Sunday, May 2, 2010

Talk To Her Proves That "Nothing Is Simple"


Talk to Her

Hable Con Ella
(Spanish Title)
Release 2002

Slowly, dramatically, a red stage curtain is drawn on the screen to reveal a stage where seemingly lost female dancers perform a wrenching and psychological dance on a cluttered stage as a frantic male dancer attempts to protect them from bodily harm. And so, Talk to Her, a film written and directed by Spanish filmmaker Pedro Almodovar, begins.

Winner of the Academy Award for both Best Original Screenplay and Best Director in 2003, this film left me with tears in my eyes, and a smile on my face. In short, it managed to draw hopeful promises out of tragic circumstances.

The story, told in a combination of past memories and present occurrences, follows the most unusual love stories of two couples. I say unusual because, for the majority of the film, both Marco and Benigno's love interests, Lydia and Alicia respectively, are in comas. Both men practically live beside the bed of their comatose beloved, and form a conflicted bond of friendship as Benigno schools Marco on the challenges of loving a comatose woman with little truths like “A woman's brain is a mystery, and in this state even more so.”

Benigno, Alicia, Marco, and Lydia take in the scenery.

The film is by no means a realist's attempts to convey raw tragedy. On the contrary, it is surreal in nature, a combination of dreams, performances, and realities. Colors are saturated, music is emphasized, stories are retold. During a climactic moment, Lydia, a matador, performs a slow motion bull fight. We watch Alicia, a dancer, practice her craft daily. All of the characters also attend concerts and ballets, in which they themselves become “viewers” within the film itself.

Lydia performs her final feat as a matador.

However, though these events draw attention to the fact that we, as viewers, are watching a dramatic performance, a dance among the various characters, it doesn't make the story any less compelling. On the contrary, one of the strongest moments of the film was when Benigno finished retelling the plot of a seemingly silly silent movie, and our suspicions are confirmed that he possesses an unnatural obsession with the comatose Alicia, foreshadowing the events that follow.

Alicia is beautiful, even in her perpetual sleep.

Somehow, even in a film which touches on loneliness, guilt, obsession, death, and loss, Almodovar still succeeds in incorporating moments of laugh-out-loud humor in unobtrusive ways.
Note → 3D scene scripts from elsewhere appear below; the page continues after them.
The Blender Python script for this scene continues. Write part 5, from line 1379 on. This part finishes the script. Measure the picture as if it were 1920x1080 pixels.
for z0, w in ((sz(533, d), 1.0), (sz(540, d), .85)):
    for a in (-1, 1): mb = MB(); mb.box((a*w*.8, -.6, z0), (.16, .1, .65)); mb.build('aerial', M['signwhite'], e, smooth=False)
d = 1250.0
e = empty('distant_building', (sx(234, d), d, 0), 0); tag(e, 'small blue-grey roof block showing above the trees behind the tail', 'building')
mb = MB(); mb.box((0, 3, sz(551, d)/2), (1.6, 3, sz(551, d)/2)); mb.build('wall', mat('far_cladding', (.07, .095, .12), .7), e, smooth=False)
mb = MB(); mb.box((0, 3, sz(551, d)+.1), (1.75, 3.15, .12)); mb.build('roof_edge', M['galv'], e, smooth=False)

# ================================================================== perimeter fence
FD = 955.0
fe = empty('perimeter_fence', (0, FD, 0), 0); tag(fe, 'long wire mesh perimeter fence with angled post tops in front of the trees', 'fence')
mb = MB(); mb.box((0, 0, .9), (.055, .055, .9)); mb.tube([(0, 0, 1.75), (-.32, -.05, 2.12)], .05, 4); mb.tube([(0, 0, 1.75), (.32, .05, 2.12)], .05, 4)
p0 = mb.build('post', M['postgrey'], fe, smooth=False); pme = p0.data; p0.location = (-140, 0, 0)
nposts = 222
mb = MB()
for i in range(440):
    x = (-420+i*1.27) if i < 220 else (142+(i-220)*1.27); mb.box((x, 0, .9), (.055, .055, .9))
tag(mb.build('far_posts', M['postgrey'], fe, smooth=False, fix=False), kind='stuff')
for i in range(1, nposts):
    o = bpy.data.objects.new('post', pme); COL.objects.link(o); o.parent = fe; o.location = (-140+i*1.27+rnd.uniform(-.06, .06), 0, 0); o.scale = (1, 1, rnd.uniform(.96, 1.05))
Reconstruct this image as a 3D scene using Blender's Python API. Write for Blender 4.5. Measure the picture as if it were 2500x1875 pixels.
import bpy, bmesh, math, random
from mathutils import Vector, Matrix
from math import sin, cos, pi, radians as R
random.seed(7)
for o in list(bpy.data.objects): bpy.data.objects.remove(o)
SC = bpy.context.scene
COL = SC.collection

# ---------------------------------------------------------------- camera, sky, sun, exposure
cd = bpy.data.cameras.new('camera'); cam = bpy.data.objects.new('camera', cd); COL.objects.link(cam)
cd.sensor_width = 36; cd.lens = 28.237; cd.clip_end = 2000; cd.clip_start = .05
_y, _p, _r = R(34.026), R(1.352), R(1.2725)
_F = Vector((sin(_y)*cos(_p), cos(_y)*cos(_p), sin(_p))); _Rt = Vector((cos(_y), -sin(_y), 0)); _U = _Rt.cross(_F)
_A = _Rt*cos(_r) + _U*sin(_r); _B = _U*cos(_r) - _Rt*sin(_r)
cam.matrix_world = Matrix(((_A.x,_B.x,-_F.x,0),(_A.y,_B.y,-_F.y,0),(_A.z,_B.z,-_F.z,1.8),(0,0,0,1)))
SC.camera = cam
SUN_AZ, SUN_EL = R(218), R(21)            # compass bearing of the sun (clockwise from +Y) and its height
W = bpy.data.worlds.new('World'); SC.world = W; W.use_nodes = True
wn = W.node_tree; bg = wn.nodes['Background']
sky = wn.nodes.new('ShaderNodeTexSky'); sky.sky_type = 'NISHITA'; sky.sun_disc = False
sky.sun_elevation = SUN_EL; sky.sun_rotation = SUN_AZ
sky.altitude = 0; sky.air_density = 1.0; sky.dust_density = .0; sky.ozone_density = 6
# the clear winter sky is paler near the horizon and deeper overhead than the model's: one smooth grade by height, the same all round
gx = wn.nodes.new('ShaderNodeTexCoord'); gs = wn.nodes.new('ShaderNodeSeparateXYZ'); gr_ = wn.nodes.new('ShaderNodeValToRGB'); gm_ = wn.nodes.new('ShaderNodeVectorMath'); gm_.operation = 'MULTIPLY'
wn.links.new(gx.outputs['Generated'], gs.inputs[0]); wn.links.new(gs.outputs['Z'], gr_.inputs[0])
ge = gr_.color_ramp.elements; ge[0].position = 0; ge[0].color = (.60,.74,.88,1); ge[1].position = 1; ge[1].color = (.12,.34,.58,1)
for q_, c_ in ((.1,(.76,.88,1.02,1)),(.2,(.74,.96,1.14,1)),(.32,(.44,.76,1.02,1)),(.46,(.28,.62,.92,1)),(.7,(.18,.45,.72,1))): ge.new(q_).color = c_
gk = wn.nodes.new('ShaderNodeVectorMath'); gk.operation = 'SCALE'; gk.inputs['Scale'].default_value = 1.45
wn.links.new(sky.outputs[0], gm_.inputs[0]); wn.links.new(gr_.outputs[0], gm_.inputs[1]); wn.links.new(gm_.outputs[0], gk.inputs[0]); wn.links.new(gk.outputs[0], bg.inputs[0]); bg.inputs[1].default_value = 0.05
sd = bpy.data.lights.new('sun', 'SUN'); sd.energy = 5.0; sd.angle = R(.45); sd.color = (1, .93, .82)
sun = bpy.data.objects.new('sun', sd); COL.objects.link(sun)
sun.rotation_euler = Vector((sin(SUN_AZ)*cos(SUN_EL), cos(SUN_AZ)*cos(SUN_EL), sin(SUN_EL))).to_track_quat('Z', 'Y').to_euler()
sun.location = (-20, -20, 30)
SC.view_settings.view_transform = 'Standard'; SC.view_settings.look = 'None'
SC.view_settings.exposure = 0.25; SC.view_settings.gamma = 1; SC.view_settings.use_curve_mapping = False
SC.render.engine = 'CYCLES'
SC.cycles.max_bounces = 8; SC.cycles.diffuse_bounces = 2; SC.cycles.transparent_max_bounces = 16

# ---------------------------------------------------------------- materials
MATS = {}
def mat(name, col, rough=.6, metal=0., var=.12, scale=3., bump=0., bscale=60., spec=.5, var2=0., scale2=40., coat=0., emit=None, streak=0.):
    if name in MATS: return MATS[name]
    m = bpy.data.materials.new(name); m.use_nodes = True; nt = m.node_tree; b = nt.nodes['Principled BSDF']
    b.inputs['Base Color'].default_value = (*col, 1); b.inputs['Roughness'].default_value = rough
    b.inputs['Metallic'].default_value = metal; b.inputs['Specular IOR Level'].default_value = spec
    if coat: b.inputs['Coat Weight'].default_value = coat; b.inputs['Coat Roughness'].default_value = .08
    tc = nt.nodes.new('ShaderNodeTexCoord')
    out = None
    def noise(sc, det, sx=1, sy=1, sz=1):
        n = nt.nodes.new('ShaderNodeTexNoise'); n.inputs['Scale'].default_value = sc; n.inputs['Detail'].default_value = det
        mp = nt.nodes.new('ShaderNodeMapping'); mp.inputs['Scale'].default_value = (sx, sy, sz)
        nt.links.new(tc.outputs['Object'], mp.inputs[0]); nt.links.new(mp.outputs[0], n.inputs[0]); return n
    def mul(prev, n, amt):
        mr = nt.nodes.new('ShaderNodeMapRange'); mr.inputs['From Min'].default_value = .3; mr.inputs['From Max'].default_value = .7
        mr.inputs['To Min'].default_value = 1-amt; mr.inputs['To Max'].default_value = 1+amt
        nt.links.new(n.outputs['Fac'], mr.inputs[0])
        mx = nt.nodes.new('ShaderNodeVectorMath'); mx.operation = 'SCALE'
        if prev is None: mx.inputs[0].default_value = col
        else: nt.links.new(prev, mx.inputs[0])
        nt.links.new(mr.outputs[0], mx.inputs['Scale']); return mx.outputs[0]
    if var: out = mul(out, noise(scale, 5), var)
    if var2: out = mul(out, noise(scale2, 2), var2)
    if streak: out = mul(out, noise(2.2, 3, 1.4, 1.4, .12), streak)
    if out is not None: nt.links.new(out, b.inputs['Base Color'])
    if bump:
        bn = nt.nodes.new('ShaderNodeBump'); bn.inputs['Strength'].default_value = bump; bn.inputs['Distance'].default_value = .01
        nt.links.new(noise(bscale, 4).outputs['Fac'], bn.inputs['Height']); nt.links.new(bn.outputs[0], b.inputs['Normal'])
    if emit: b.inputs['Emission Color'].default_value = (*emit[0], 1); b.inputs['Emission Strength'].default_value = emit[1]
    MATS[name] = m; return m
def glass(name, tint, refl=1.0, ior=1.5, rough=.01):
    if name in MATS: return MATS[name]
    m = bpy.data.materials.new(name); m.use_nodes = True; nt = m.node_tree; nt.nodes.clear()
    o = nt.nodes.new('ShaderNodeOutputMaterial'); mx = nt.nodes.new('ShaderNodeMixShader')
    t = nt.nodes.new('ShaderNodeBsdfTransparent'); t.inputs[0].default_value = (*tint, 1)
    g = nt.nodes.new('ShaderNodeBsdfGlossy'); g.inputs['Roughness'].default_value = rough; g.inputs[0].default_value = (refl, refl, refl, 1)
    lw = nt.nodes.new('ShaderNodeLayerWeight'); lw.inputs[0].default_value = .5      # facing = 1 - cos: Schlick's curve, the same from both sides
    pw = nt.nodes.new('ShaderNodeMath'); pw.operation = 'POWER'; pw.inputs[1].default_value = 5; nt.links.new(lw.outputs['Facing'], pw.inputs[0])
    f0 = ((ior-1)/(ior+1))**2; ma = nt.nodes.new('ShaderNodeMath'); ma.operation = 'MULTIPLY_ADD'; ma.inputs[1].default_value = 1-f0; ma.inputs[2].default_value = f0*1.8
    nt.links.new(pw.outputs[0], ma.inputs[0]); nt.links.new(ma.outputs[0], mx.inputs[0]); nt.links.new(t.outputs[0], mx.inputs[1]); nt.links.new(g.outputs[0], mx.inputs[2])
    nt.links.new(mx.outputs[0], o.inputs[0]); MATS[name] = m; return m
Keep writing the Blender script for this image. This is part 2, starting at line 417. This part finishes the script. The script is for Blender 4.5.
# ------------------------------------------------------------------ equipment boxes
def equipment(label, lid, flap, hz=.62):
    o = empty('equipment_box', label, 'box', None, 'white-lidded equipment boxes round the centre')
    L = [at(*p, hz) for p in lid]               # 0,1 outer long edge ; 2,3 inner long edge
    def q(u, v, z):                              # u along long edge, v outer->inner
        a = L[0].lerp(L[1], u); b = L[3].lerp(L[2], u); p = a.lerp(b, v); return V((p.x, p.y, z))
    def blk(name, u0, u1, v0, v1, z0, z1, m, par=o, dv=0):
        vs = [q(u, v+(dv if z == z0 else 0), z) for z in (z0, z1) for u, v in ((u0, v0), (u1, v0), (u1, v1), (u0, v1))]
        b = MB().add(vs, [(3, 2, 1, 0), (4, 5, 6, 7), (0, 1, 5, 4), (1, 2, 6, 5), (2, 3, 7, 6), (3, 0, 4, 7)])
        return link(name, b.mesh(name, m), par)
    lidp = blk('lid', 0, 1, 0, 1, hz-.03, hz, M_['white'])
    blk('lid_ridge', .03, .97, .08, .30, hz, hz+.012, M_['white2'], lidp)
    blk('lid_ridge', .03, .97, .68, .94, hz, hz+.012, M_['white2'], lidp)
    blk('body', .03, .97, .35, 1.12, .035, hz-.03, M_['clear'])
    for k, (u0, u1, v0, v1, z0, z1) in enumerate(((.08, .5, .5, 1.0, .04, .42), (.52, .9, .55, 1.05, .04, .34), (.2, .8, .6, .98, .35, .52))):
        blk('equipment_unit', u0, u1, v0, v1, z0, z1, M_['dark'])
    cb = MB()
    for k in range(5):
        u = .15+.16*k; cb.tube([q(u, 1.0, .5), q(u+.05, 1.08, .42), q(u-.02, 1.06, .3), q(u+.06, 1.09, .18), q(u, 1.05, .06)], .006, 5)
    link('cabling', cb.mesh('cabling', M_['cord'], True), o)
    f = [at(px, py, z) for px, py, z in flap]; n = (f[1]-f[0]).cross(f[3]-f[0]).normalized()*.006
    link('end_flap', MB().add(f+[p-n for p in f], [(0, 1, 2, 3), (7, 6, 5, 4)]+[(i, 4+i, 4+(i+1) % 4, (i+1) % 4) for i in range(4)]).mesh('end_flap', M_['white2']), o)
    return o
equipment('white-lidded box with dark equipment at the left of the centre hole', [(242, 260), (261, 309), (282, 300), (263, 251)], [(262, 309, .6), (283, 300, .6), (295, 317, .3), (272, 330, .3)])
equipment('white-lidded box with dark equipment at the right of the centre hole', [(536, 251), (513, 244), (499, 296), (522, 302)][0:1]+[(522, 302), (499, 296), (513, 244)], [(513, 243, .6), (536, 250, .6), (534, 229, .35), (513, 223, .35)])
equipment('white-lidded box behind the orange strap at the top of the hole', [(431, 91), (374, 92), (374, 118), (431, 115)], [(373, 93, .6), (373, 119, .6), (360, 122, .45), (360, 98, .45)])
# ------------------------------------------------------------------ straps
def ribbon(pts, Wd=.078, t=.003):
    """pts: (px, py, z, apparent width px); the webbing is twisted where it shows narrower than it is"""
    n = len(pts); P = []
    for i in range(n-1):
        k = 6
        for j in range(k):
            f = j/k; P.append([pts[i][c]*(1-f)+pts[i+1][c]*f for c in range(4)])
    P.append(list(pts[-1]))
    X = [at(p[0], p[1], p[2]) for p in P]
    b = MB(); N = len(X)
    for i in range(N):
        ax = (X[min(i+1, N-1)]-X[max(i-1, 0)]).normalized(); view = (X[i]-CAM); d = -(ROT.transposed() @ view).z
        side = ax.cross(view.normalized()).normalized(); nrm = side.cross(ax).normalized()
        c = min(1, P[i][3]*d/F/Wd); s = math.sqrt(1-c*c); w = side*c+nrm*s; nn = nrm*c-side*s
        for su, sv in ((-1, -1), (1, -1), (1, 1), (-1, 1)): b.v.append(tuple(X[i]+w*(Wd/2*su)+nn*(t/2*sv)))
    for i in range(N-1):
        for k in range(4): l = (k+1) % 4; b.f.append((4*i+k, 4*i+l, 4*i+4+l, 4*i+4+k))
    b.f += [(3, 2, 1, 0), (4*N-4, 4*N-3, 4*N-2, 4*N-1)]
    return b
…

I couldn't help but laugh at the framed photo of Benigno's mother's wedding day photo in which the groom had been unceremoniously cut out, the oversized Betty Boop t-shirt Benigno lounges in (probably a token from his deceased mother), and the recreated silent movie in which a man who has shrunk to just inches in height has a field day with the body of his sleeping, normal-sized lover.

Benigno, watching the outside world from inside his mother's home.

This film, with its vacillations between life and death, love and abuse, friendship and betrayal, bodies and souls, may leave you questioning what makes someone “alive” and what is “normal” in love. However, as Alicia's ballet teacher states as the film ends (with the characters watching a performance, of course), “Nothing is simple. I'm a ballet mistress, and nothing is simple.”


Benigno and Marco, with tears in his eyes, at the opening dance performance.